What the exercise asks
Reproduce the listing below from the line with "Generate a Blender" to the line with "col = scene.collection", both lines included, character for character, minus any pictures.

Supplied material
---------------

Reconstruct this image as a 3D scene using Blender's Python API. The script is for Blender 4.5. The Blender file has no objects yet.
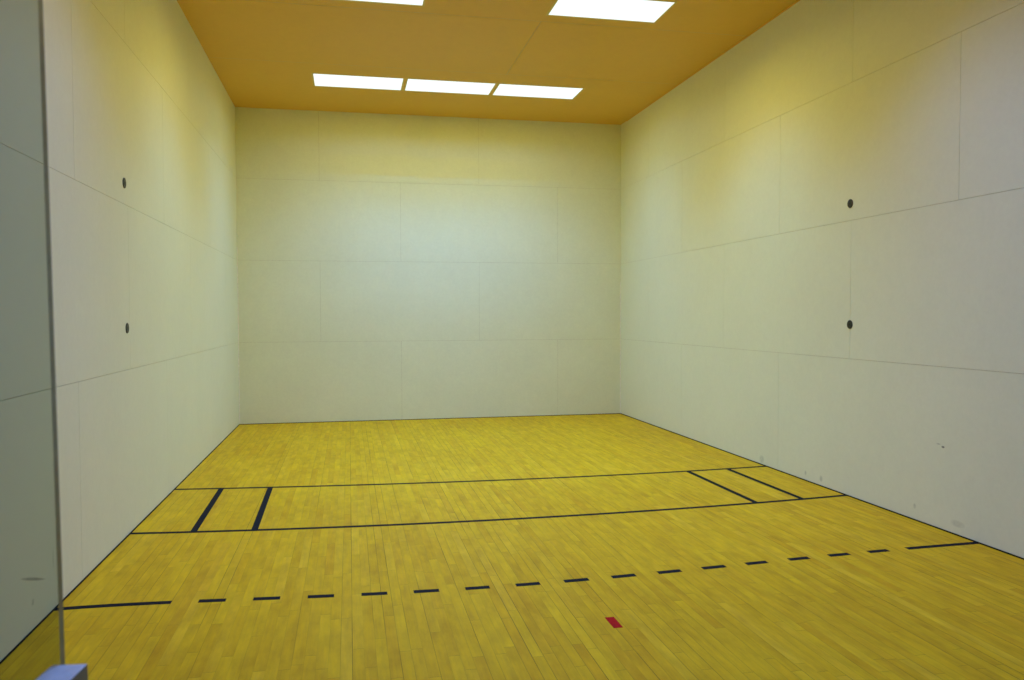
import bpy, bmesh, math, random
from mathutils import Matrix, Vector

C = bpy.context.scene.collection
W, H = 6.096, 4.80            # court width, ceiling height; front wall at y = 0, court runs towards -y
BACK = -12.45                 # side walls end here

# ------------------------------------------------------------------ materials
def new_mat(name):
    m = bpy.data.materials.new(name); m.use_nodes = True
    nt = m.node_tree; nt.nodes.clear()
    out = nt.nodes.new('ShaderNodeOutputMaterial')
    return m, nt, out

class NB:
    """tiny node builder"""
    def __init__(s, nt): s.nt = nt
    def n(s, t, **kw):
        nd = s.nt.nodes.new(t)
        for k, v in kw.items(): setattr(nd, k, v)
        return nd
    def put(s, sock, v):
        if hasattr(v, 'is_linked') or isinstance(v, bpy.types.NodeSocket): s.nt.links.new(v, sock)
        else: sock.default_value = v
    def math(s, op, a, b=None, c=None, clamp=False):
        nd = s.n('ShaderNodeMath', operation=op, use_clamp=clamp)
        s.put(nd.inputs[0], a)
        if b is not None: s.put(nd.inputs[1], b)
        if c is not None: s.put(nd.inputs[2], c)
        return nd.outputs[0]
    def mix(s, f, a, b, mode='MIX'):
        nd = s.n('ShaderNodeMix', data_type='RGBA', blend_type=mode)
        s.put(nd.inputs[0], f); s.put(nd.inputs[6], a); s.put(nd.inputs[7], b)
        return nd.outputs[2]
    def sep(s, v):
        nd = s.n('ShaderNodeSeparateXYZ'); s.put(nd.inputs[0], v); return nd.outputs
    def comb(s, x, y, z):
        nd = s.n('ShaderNodeCombineXYZ')
        for i, v in enumerate((x, y, z)): s.put(nd.inputs[i], v)
        return nd.outputs[0]
    def noise(s, vec, scale, detail=3, rough=.55):
        nd = s.n('ShaderNodeTexNoise'); s.put(nd.inputs['Vector'], vec)
        nd.inputs['Scale'].default_value = scale; nd.inputs['Detail'].default_value = detail
        nd.inputs['Roughness'].default_value = rough
        return nd.outputs['Fac']
    def white(s, vec):
        nd = s.n('ShaderNodeTexWhiteNoise', noise_dimensions='3D'); s.put(nd.inputs['Vector'], vec)
        return nd.outputs['Value']
    def maprange(s, v, a, b, c, d):
        nd = s.n('ShaderNodeMapRange'); s.put(nd.inputs[0], v)
        for i, x in enumerate((a, b, c, d)): nd.inputs[i+1].default_value = x
        return nd.outputs[0]
    def bsdf(s, out, col, rough, spec=.5, metal=0, bump=None, bstr=.2, bdist=.002):
        b = s.n('ShaderNodeBsdfPrincipled')
        s.put(b.inputs['Base Color'], col); s.put(b.inputs['Roughness'], rough)
        b.inputs['Specular IOR Level'].default_value = spec; b.inputs['Metallic'].default_value = metal
        if bump is not None:
            bp = s.n('ShaderNodeBump'); bp.inputs['Strength'].default_value = bstr
            bp.inputs['Distance'].default_value = bdist
            s.put(bp.inputs['Height'], bump); s.nt.links.new(bp.outputs[0], b.inputs['Normal'])
        s.nt.links.new(b.outputs[0], out.inputs[0])
        return b

def rgb(r, g, b): return (r, g, b, 1)

def panel_mat(name, col, marks=(), var=.05):
    """painted composite panel: faint mottling, fine grain, optional ball scuffs"""
    m, nt, out = new_mat(name); B = NB(nt)
    pos = B.n('ShaderNodeTexCoord').outputs['Object']
    n1 = B.noise(pos, 1.3, 4); n2 = B.noise(pos, 28, 3, .65); n3 = B.noise(pos, 150, 2)
    n4 = B.noise(pos, 9, 3)
    k = B.math('ADD', B.math('MULTIPLY', B.math('SUBTRACT', n1, .5), var*1.6),
               B.math('ADD', B.math('MULTIPLY', B.math('SUBTRACT', n2, .5), var*1.5),
                      B.math('MULTIPLY', B.math('SUBTRACT', n4, .5), var)))
    k = B.math('ADD', k, 1.0)
    base = B.mix(1.0, rgb(*col), B.comb(k, k, k), 'MULTIPLY')
    for (x, y, z), (sx, sy, sz), s, *sl in marks:
        o = list(B.sep(pos))
        if sl: o[2] = B.math('SUBTRACT', o[2], B.math('MULTIPLY', B.math('SUBTRACT', o[1], y), sl[0]))
        d = B.math('ADD', B.math('ADD',
            B.math('POWER', B.math('MULTIPLY', B.math('SUBTRACT', o[0], x), 1/sx), 2.0),
            B.math('POWER', B.math('MULTIPLY', B.math('SUBTRACT', o[1], y), 1/sy), 2.0)),
            B.math('POWER', B.math('MULTIPLY', B.math('SUBTRACT', o[2], z), 1/sz), 2.0))
        f = B.math('MULTIPLY', B.maprange(d, 0.2, 1.0, s, 0), B.maprange(n2, .3, .6, .45, 1))
        base = B.mix(f, base, rgb(.04, .045, .045))
    B.bsdf(out, base, .5, .35, bump=B.math('ADD', n3, n2), bstr=.12, bdist=.002)
    return m

def flat_mat(name, col, rough=.5, spec=.5, metal=0, var=.12, scale=40):
    m, nt, out = new_mat(name); B = NB(nt)
    pos = B.n('ShaderNodeTexCoord').outputs['Object']
    n = B.noise(pos, scale, 3)
    k = B.maprange(n, .3, .7, 1-var, 1+var)
    B.bsdf(out, B.mix(1.0, rgb(*col), B.comb(k, k, k), 'MULTIPLY'), rough, spec, metal, bump=n, bstr=.08)
    return m

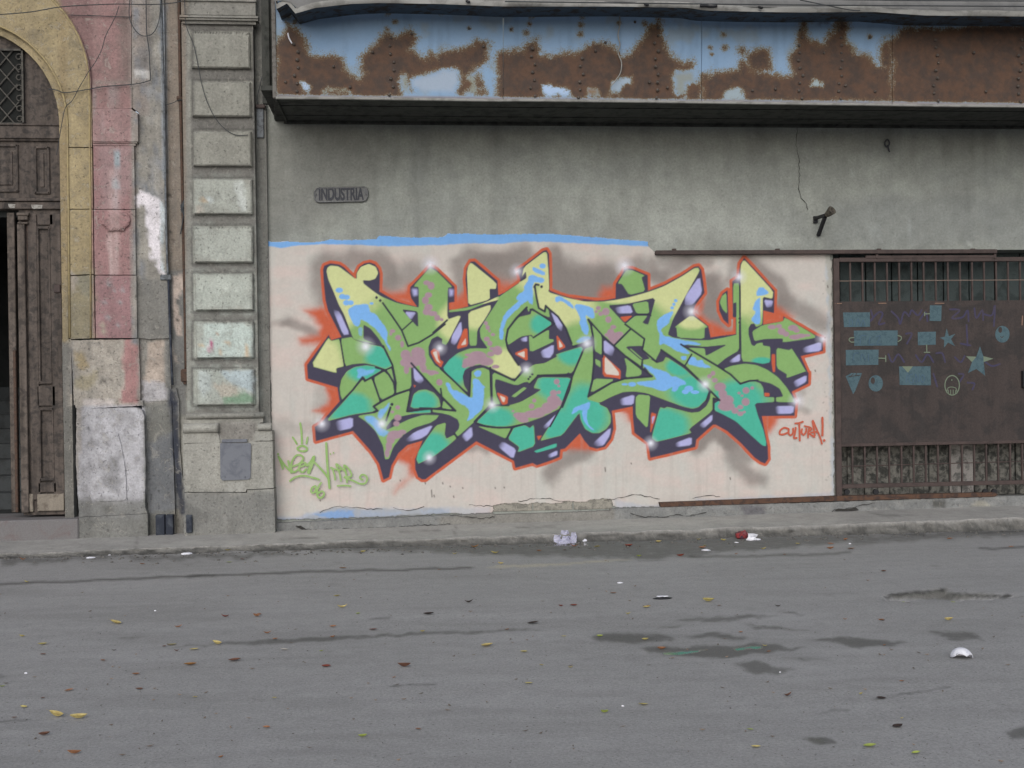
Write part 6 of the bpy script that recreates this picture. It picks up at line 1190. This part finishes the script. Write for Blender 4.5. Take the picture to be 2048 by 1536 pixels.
ustrokes('faint_letter', [([(1699, 640), (1699, 652), (1705, 650), (1704, 640), (1699, 640)], 1.1), ([(1712, 652), (1716, 638), (1720, 652)], 1.1), ([(1722, 652), (1726, 640), (1730, 652)], 1.1), ([(1720, 690), (1722, 672), (1732, 672)], 1.1), ([(1740, 674), (1738, 688), (1748, 688)], 1.1), ([(1752, 674), (1760, 672), (1753, 688), (1762, 688)], 1.1), ([(1706, 720), (1708, 708), (1716, 706)], 1.1), ([(1720, 720), (1724, 708), (1730, 720)], 1.1), ([(1736, 708), (1736, 722)], 1.1)], SY-.001, M_TEALD, panel)
ustrokes('scratch', [([(2045, 632), (2044, 650)], 2), ([(1757, 606.5), (1772, 606.5)], 1.4), ([(1870, 606.5), (1888, 606.5)], 1.4), ([(1670, 607), (1683, 607)], 1.4)], SY, solid('bare_scratch', (150, 110, 88), None), panel)
box('handle', P(2041, 760, GY).x, P(2056, 760, GY).x, GY-.06, GY-.012, gz(778), gz(744), M_BLACK, gate, .004)
# rails
tr = empty('gate_rail', P(1650, 503, -.08), 'brown iron top rail fixed to the wall above the gate', 'rail')
xa, xb, za, zb_ = prect(1312, 499.5, 1995, 507.5, -.1); box('rail', xa, xb, -.1, -.03, za, zb_, M_IRON, tr, .004); xa2 = P(1730, 511, -.06).x; box('hanger_bar', xa2, xb-.02, -.075, -.06, za-.05, za-.018, M_IRON, tr, .003)
for u in (1752, 1988): pbox('hanger', u, 506, u+5, 517, -.08, .03, M_IRON, tr)
for u in (1345, 1552, 1755, 1943): pbox('rail_fixing', u, 497, u+8, 506, -.03, .035, M_IRON, tr)
br = empty('gate_track', P(1650, 1000, -.08), 'rusty iron floor track running along the plinth below the gate', 'rail')
def wedge(name, pts, y0, y1, m, parent):
    bm = bmesh.new(); a = [bm.verts.new((x, y0, z)) for x, z in pts]; b = [bm.verts.new((x, y1, z)) for x, z in pts]
    bm.faces.new(a); bm.faces.new(b[::-1])
    for i in range(len(a)): bm.faces.new((a[i], b[i], b[(i+1) % len(a)], a[(i+1) % len(a)]))
    bmesh.ops.recalc_face_normals(bm, faces=bm.faces[:]); return bobj(name, bm, m, parent)
wedge('track', upoly([(1320, 1005.5), (1670, 992.5), (1990, 985), (1996, 990), (1990, 993), (1670, 1002), (1322, 1014)], -.1), -.1, -.02, M_RUST, br)
# opening behind the gate
ox0, ox1 = x1-.005, xr
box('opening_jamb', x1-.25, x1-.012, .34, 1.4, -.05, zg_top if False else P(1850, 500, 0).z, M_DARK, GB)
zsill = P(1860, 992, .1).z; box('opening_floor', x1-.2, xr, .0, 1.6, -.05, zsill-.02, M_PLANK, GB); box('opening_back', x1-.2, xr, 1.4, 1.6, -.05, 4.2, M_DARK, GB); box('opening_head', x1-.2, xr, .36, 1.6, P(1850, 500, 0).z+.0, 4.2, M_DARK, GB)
px = x1-.1; k = 0
while px < xr-.2:
    wdt = random.choice((.2, .15, .24)); hh_ = P(1860, 860, .3).z+random.uniform(-.05, .1)
    me_ = M_PLANK if k not in (8, 9) else solid('pale_plank', (150, 144, 138), (96, 94, 90), 12, .95, .2) if k == 8 else bpy.data.materials['pale_plank']
    box('barrier_plank', px+.005, px+wdt-.006, .27+random.uniform(0, .03), .31, zsill-.02, hh_, me_, GB, .004); px += wdt; k += 1
px = x1-.1
while px < xr-.2: box('shutter_board', px+.004, px+.30, .33, .345, zsill, 3.2, M_ROLL, GB, .003); px += .31
# small iron things on the wall
lp = empty('floodlight_bracket', P(1645, 440, -.15), 'dark iron floodlight bracket sticking out of the wall above the gate', 'bracket')
a, b, c_ = P(1630, 437, -.02), P(1652, 430, -.28), P(1637, 470, -.02)
bm = bmesh.new(); tube_bm(bm, [a, (a+b)/2, b], .022, 6); bobj('arm', bm, M_BLACK, lp); bm = bmesh.new(); tube_bm(bm, [P(1650, 434, -.24), (P(1650, 434, -.24)+c_)/2, c_], .026, 6); bobj('brace', bm, M_BLACK, lp)
bm = bmesh.new(); d_ = Vector((.35, -.75, .45)).normalized(); bmesh.ops.create_cone(bm, cap_ends=True, segments=16, radius1=.03, radius2=.05, depth=.09, matrix=Matrix.Translation(P(1659, 425, -.32)) @ d_.to_track_quat('Z', 'Y').to_matrix().to_4x4()); bobj('lamp_head', bm, solid('lamp_metal', (92, 84, 72), (56, 52, 46), 30, .6), lp); pbox('wall_plate', 1628, 432, 1636, 446, -.03, .035, M_BLACK, lp)
hk = empty('wall_hook', P(1774, 290, -.02), 'small iron ring hook high on the grey wall', 'hook'); utube('ring', [(1770, 284), (1775, 279), (1779, 286), (1775, 294), (1770, 290), (1770, 284)], -.025, .009, M_SIGNL, hk, 4); utube('pin', [(1775, 290), (1779, 304), (1776, 296)], -.03, .008, M_SIGNL, hk, 3)
# ------------------------------------------------------------------ litter
def gpt(u, v, dz=0): p = G(u, v, 0.0); p.z = float(road_z(np.array([p.x]), np.array([p.y]))[0])+dz; return p
LC = dict(y=((178, 166, 104), (150, 136, 80)), Y=((192, 176, 116), (168, 146, 90)), o=((148, 104, 74), (120, 84, 62)), O=((146, 104, 56), (120, 84, 46)), b=((104, 72, 58), (84, 60, 50)), r=((122, 60, 46), (96, 52, 44)), g=((150, 162, 80), (130, 140, 70)), k=((60, 48, 44), (50, 42, 40)), w=((190, 182, 172), None))
LM = {k: solid('leaf_'+{'y': 'yellow', 'Y': 'pale_yellow', 'o': 'orange_brown', 'O': 'ochre', 'b': 'brown', 'r': 'red_brown', 'g': 'yellow_green', 'k': 'dark', 'w': 'grey'}[k], a, b, 40, .75, .1, keep=True) for k, (a, b) in LC.items()}
LN = {'y': 'yellow', 'Y': 'pale yellow', 'o': 'orange brown', 'O': 'ochre', 'b': 'brown', 'r': 'red brown', 'g': 'yellow green', 'k': 'dark', 'w': 'pale grey'}
def leaf_mesh(curl, bend, wid):
    bm = bmesh.new(); n = 7; L = []; 
    for i in range(n):
        t_ = i/(n-1); x = t_-.5; wd = wid*math.sin(math.pi*min(1, t_*1.02+.02))**.75; z = bend*(x*x*4)*.25+.02
        L.append([bm.verts.new((x, -wd, z+curl*wd*1.6)), bm.verts.new((x, 0, z)), bm.verts.new((x, wd, z+curl*wd*1.6))])
    for i in range(n-1):
        for k in range(2): bm.faces.new((L[i][k], L[i+1][k], L[i+1][k+1], L[i][k+1]))
    s0 = bm.verts.new((-.5, .0, bend*.25+.02)); s1 = bm.verts.new((-.72, .02, bend*.3+.03)); s2 = bm.verts.new((-.72, -.01, bend*.3+.03)); bm.faces.new((s0, s1, s2))
    me = bpy.data.meshes.new('fallen_leaf'); bm.to_mesh(me); bm.free(); return me
LVAR = {}
def leaf(u, v, ln, c):
    kz = random.randrange(4); key = (c, kz)
    if key not in LVAR:
        LVAR[key] = leaf_mesh((.35, .7, .15, .5)[kz], (.5, .9, .3, 1.2)[kz], (.24, .2, .28, .16)[kz]); LVAR[key].materials.append(LM[c])
    p = gpt(u, v, .004); dist = (p-Vector(CAMP)).length; s = ln/FPX*dist
    o = bpy.data.objects.new('fallen_leaf', LVAR[key]); COL.objects.link(o); o.location = p; o.scale = (s, s, s); o.rotation_euler = (random.uniform(-.15, .15), random.uniform(-.1, .1), random.choice((0, math.pi))+random.uniform(-.6, .6))
    big = 'long ' if ln >= 20 else 'small ' if ln < 13 else ''
    row = 'in the gutter' if v < 1092 else 'just off the kerb' if v < 1140 else 'in the far lane' if v < 1215 else 'mid-road' if v < 1310 else 'in the foreground' if v < 1430 else 'at the bottom edge'
    colm = "before the arched door" if u < 160 else "before the left wall" if u < 360 else "before the grey pilaster" if u < 550 else "before the mural's left end" if u < 850 else "before the mural's middle" if u < 1250 else "before the mural's right end" if u < 1665 else "before the gate"
    tag(o, None, 'leaf', 'fallen leaves on the road'); LEAVES.append((big+LN[c]+' leaf '+row+' '+colm, u, o))
LEAVES = []
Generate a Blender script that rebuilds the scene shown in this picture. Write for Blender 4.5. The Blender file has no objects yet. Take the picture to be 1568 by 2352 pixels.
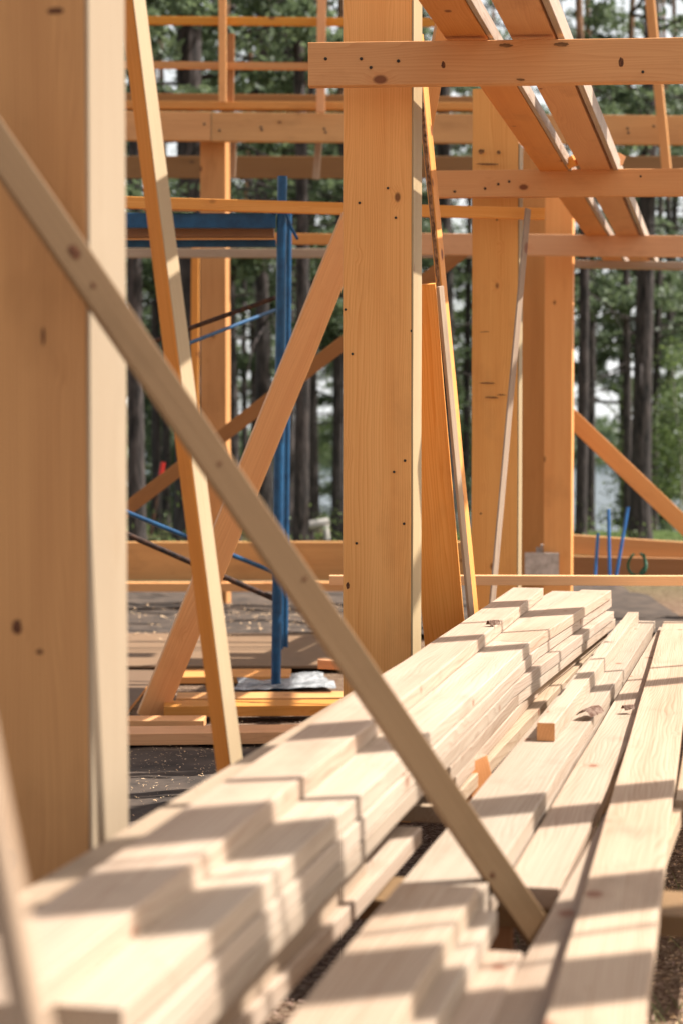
import bpy, bmesh, math, random
from mathutils import Vector, Matrix, noise

random.seed(11)
R = math.radians
scene = bpy.context.scene
col = scene.collection

# ------------------------------------------------------------------ camera
EYE = 1.45
F = 4200.0
PITCH = math.atan(156.0 / F)
fwd = Vector((0, math.cos(PITCH), -math.sin(PITCH)))
upv = Vector((0, math.sin(PITCH), math.cos(PITCH)))
cam_d = bpy.data.cameras.new("Camera")
cam = bpy.data.objects.new("Camera", cam_d)
col.objects.link(cam)
cam.location = (0, 0, EYE)
cam.rotation_euler = (math.pi / 2 - PITCH, 0, 0)
cam_d.sensor_fit = 'VERTICAL'
cam_d.sensor_height = 36
cam_d.lens = F / 2352.0 * 36
cam_d.clip_start = 0.05
cam_d.clip_end = 2000
cam_d.dof.use_dof = True
cam_d.dof.focus_distance = 7.2
cam_d.dof.aperture_fstop = 2.5
scene.camera = cam


def at(x, y, Y):
    """point at real distance Y ahead, measured off the photograph"""
    d = fwd * F + Vector((1, 0, 0)) * (x - 784) + upv * (1176 - y)
    return Vector((0, 0, EYE)) + d * (Y / d.y)


# ------------------------------------------------------------------ light
ALPHA, ELEV = 5.0, 54.0
SUN = Vector((math.cos(R(ELEV)) * math.cos(R(ALPHA)), math.cos(R(ELEV)) * math.sin(R(ALPHA)), math.sin(R(ELEV))))
sd = bpy.data.lights.new("Sun", 'SUN')
sd.energy = 4.6
sd.angle = R(0.5)
sd.color = (1.0, 0.95, 0.90)
so = bpy.data.objects.new("Sun", sd)
col.objects.link(so)
so.rotation_euler = SUN.to_track_quat('Z', 'Y').to_euler()
w = bpy.data.worlds.new("World")
scene.world = w
w.use_nodes = True
nt = w.node_tree
sky = nt.nodes.new("ShaderNodeTexSky")
sky.sky_type = 'NISHITA'
sky.sun_disc = False
sky.sun_elevation = R(ELEV)
sky.sun_rotation = R(90 - ALPHA)
sky.air_density = 1.0
sky.dust_density = 7.0
sky.ozone_density = 1.5
bg = nt.nodes["Background"]
bg.inputs[1].default_value = 0.056
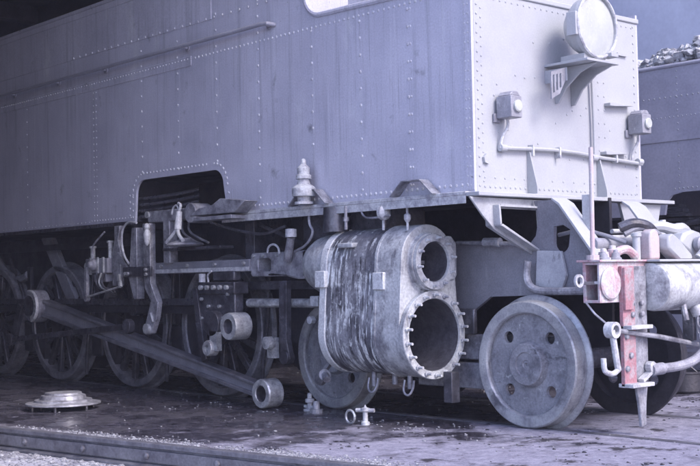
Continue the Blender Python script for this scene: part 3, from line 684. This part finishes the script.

---------------

Response
Generate a Blender script that rebuilds the scene shown in this picture. Write for Blender 4.5. The Blender file has no objects yet. Take the picture to be 1568 by 2352 pixels.
import bpy, bmesh, math, random
from mathutils import Vector, Matrix, noise

random.seed(11)
R = math.radians
scene = bpy.context.scene
col = scene.collection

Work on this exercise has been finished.